A scene from the romantic drama Remembrance, 2001.

MABUL (THE FLOOD)
Everything is complicated in Yoni’s life. He’s almost 13 and smart, but physically underdeveloped. His classmates bully him and his parents barely say a word to each other. As if this weren’t enough, his 17-year-old autistic brother Tomer returns home from an institution right before Yoni’s bar mitzvah. Buried secrets come to light and Yoni’s bar mitzvah Torah portion — Noah and the flood — becomes a metaphor for the family’s fragile and frozen existence.
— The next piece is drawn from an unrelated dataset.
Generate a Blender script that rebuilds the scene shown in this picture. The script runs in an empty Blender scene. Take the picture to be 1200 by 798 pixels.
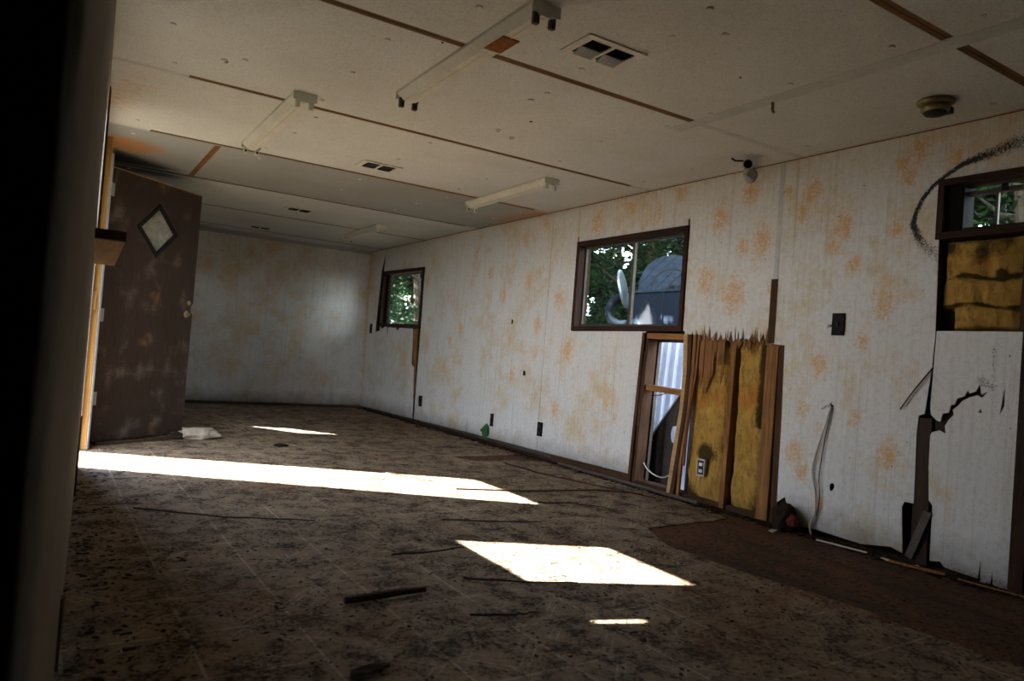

Nominated for six Ophir Awards (Israeli Academy Awards) in 2011. Guy Nattiv directs.

GEI ONI
The story is an historical epic which interweaves the story of the first wave of Jewish European migration to Palestine, at the end of the 19th century, with an unusual love story between Fania, a young Russian immigrant, and Yechiel, a native Jew. Seventeen-year-old Fania, her baby daughter, her elderly uncle, and her emotionally impaired brother arrive at the port of Jaffa, having survived a pogrom in which all other members of their family were killed. Having no real choice, Fania marries Yechiel, a widower whose wife died of malaria, leaving him to care for their two children himself. The two set out to a small settlement near Safed, where Yechiel and a few other daring settlers are trying to cultivate the barren lands which they bought from local Arabs. Fania is burdened by a harrowing secret she is unable to share with anyone else, but unless her husband Yechiel shares her secret, their marriage cannot be consummated.